Fiona



"The biggest problem I faced in my dark moods - meaning."


I remember listening to Ray D’Arcy one morning discuss what the first line of his auto biography might be and thinking it seemed there were two very different stories I could tell of my life so far: it was as if one was made in full colour, and the other in black and white, or grey.


To some, my childhood must have seemed quite an idyllic picture. I grew up on a beautiful farm, with loving parents and a houseful of sisters to play with. I never remember being bored as a child; I had a great imagination and life offered many opportunities for real, and imagined adventures. I did well in school, and grew to love the challenge of education, the ideas, the friendships, the travel, and the many great experiences that school and later studying architecture in university gave me. This was the ‘full colour’ picture of my life. However, there was also a darker version of my story that was equally real running along side this happier one. Suddenly my life would go from being in colour into black and white, as if a cloud came across my vision and everything got darker.

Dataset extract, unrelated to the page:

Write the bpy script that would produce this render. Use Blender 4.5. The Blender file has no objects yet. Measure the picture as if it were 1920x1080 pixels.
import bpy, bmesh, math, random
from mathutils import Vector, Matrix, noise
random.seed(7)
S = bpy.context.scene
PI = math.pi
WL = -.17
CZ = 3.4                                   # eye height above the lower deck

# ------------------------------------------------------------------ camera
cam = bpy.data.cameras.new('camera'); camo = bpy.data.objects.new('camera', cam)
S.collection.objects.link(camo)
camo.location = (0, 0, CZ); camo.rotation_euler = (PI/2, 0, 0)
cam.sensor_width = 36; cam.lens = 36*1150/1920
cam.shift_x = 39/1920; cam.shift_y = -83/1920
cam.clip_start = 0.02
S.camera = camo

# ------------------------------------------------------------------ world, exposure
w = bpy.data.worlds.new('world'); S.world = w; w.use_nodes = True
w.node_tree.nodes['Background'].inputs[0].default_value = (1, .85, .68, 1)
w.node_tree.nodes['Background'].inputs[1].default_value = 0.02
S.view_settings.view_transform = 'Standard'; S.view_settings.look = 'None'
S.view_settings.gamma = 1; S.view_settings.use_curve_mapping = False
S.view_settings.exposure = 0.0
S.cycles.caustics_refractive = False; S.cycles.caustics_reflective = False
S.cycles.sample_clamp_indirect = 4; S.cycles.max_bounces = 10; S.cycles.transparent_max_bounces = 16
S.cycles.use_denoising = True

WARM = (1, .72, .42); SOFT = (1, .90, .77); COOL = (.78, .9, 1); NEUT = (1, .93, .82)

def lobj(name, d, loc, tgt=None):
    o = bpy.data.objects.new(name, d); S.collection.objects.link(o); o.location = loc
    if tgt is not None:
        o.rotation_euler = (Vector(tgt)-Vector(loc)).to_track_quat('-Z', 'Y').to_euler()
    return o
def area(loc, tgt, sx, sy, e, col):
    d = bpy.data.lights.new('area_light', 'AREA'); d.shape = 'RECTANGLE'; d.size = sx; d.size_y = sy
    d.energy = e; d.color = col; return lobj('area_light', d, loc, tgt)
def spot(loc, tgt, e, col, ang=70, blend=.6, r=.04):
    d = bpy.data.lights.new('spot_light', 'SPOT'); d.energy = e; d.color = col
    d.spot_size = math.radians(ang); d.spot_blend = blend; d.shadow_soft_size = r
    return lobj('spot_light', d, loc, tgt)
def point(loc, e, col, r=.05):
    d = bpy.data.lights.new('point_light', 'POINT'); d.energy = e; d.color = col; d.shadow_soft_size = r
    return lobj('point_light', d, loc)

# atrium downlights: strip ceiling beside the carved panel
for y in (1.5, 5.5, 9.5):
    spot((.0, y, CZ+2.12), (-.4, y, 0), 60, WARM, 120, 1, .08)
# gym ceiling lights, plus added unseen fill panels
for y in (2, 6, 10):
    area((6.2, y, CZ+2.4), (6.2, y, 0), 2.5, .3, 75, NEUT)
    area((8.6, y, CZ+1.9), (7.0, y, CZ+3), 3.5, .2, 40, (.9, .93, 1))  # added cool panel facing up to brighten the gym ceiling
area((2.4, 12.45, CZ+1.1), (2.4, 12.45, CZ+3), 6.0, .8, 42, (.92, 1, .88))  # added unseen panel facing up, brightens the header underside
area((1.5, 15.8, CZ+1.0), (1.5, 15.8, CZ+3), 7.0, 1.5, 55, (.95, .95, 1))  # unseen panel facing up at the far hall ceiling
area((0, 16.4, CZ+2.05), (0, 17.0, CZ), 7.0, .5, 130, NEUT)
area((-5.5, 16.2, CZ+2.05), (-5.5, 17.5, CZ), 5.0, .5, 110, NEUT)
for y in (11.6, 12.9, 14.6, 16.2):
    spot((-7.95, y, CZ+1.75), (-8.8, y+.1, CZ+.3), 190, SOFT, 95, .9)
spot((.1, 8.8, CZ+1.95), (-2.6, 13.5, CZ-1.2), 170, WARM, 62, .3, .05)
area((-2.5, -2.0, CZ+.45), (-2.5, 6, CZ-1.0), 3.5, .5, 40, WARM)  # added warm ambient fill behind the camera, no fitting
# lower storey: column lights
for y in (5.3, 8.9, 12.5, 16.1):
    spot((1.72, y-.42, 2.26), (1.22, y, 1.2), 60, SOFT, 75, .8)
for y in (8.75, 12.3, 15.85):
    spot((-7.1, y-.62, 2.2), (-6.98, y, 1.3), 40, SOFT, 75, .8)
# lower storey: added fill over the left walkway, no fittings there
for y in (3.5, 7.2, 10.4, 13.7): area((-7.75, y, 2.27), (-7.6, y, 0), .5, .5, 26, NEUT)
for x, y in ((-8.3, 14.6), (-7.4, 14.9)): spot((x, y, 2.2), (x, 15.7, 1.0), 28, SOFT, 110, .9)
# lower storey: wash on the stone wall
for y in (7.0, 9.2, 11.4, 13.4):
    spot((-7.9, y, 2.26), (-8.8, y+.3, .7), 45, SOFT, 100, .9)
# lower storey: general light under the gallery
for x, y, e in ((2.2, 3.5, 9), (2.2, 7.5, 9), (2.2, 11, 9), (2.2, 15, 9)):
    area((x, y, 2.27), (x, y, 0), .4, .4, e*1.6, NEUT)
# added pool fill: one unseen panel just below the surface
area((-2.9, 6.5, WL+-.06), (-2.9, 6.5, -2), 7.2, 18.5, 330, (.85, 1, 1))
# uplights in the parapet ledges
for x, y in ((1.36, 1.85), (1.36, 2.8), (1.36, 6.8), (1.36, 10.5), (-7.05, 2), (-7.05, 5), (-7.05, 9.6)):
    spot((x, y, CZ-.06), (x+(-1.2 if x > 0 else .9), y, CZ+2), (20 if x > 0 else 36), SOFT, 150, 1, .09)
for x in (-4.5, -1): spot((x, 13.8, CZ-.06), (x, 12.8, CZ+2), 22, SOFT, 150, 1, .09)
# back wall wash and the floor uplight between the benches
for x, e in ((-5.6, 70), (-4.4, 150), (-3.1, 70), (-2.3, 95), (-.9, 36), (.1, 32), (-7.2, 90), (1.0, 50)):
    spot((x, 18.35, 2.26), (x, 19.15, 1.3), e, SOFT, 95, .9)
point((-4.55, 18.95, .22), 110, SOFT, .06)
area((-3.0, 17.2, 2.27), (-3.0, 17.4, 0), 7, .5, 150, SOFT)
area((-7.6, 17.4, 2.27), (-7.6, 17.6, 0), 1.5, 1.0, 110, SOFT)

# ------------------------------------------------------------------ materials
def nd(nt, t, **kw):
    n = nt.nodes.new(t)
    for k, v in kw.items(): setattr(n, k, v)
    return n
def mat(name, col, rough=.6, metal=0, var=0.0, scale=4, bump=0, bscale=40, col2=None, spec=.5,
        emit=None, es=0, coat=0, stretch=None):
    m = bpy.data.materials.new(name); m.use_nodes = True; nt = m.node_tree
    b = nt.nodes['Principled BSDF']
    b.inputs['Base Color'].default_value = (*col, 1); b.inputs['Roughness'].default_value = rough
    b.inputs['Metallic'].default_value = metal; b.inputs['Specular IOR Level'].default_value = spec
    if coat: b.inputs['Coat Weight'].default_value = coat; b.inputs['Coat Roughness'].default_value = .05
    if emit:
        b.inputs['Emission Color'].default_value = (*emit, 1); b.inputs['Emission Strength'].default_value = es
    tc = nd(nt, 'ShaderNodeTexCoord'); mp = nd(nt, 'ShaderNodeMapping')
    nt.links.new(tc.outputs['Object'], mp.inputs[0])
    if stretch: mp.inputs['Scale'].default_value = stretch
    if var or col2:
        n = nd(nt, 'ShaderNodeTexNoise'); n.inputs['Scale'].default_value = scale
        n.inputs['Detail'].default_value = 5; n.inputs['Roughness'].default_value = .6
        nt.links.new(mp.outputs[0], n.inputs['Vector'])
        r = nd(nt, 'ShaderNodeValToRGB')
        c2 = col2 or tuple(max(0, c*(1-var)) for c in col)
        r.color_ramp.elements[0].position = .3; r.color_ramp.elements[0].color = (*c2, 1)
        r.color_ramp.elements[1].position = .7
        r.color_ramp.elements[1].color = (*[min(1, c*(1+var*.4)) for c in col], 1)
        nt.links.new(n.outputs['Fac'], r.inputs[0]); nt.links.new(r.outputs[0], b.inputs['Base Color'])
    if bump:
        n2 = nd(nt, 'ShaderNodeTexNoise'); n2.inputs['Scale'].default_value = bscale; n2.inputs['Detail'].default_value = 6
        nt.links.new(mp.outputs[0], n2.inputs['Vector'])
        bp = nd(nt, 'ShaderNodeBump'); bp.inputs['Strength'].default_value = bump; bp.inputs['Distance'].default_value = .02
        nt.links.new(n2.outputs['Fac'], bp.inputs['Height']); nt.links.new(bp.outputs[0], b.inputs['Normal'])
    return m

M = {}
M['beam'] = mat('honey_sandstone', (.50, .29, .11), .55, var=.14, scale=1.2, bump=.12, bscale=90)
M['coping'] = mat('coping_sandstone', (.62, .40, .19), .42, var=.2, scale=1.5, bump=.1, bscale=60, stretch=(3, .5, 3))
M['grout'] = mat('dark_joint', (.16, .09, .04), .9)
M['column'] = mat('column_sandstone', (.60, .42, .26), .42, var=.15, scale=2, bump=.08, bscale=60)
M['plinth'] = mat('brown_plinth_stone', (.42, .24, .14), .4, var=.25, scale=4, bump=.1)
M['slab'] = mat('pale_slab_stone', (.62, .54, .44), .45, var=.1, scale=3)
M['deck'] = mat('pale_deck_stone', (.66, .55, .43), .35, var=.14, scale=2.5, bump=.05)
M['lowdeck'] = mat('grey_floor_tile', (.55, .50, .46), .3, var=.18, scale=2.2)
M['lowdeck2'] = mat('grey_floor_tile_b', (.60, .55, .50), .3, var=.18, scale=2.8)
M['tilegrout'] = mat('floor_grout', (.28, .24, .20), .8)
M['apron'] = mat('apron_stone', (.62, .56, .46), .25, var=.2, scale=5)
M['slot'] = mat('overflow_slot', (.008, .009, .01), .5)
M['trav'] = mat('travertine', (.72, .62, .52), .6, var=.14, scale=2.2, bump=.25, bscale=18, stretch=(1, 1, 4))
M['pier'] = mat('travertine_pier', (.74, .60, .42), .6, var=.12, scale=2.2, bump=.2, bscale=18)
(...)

 At times the reasons for this would be quite clear. The idyllic farm that I grew up on also caused a lot of hardship in our family. Doing well in school did not make me a very popular person among certain crowds. And over the years it seemed that everyone I put my trust in – family, friends, boyfriends, sooner or later rejected me or broke that trust and I ended up being really hurt. It seemed that nothing about how I looked, or what I achieved, gained me the approval or attention from those from whom I wanted it most.
But sometimes there appeared to be no reason for the dark moods. I remember one Christmas sitting in our kitchen, with family all around me decorating our Christmas tree, but being so swallowed up by loneliness and depression that I could not even participate. At times like these life seemed purposeless, painful and futile. Grey.


I grew up taking it for granted that God existed. But as I encountered worldviews outside that of my own family’s, I realised that some people were very sure that God did not exist. Science had, it seemed, convincing explanations for how life on earth evolved and psychology seemed able to explain much of our behaviour. It appeared life could be explained without any need for the idea of God. At university, almost all my peers and lecturers took it for granted that there was no God, or at least not the personal, loving God described by the Christian faith.


But while science had theories to explain what I saw in front of me, it did not have the answers for what I felt inside of me. While it could tell me how the things I saw in front of me worked, it got me no closer to explaining how or why they might have come into existence in the first place. Those arguments about the beginnings of life did not add one ounce of reassurance about the biggest problem I faced in my dark moods – meaning.
Why was I here at all? Did I mean anything to anyone?


 It got to the point where I had to know one way or the other. I remember the night when God answered my question more distinctly than I remember almost any other time in my life. I was sitting in a meeting that my parents had brought me to. Outwardly I was silent, I was motionless and emotionless as we sat and listened to the speaker. Except that I was not listening. Inside I was screaming at God, desperate to know if He was really there. I must have sat there for an hour, while a battle raged within me. And then, when it seemed I had exhausted everything, there was a silence, and in the silence the words ‘I am the way, the truth and the life’ were spoken. I knew the person speaking was God. And I knew it was Jesus. At that moment I was given understanding that Jesus was the way – the path my life would follow, and the way to knowing God. I knew He was the truth about all the questions I had about life, even if I didn’t know the answers yet. And I knew He was LIFE. Living was His idea, and He wanted good and exciting things for my life. Most of all, I began to understand that He was the reason for my life, and He, creator of the world was interested in knowing me.


There was great joy and relief in that knowledge, and I became determined to become the kind of person I thought God would want me to be, but another moment of desperation occurred when I had to face the fact that there were certain things in my life I loved more than God, and I was powerless to deal with this sin without Him. On my knees crying out to God at a Youth Camp, God met me again, and this time showed me very gently that He not only had the power to forgive my sins, but also to help me stop sinning.
I could not change me, but if I would allow Him, and do the thing that I feared most – surrender control of my life to Him - His Holy Spirit would begin to change me in miraculous ways.


That began a journey for me that gave me a thirst to want to go deeper with God. I decided when I finally surrendered my ‘self’ to God, that I wanted it all, or not at all, wherever that takes me, or however difficult or unconventional that path might be. Perhaps the most wonderful thing I have realised is that God is beginning to paint colour throughout all of my life, because even though I still experience pain, and difficult times, the sense of hope and purpose I have in Him cannot be clouded out. Bad times cannot take away the knowledge of His truth, the security of His love, or the wonder of his creation.


As C.S. Lewis once said, ‘I believe in Christianity as I believe the sun has risen, not only because I see it, but because by it I see everything else.’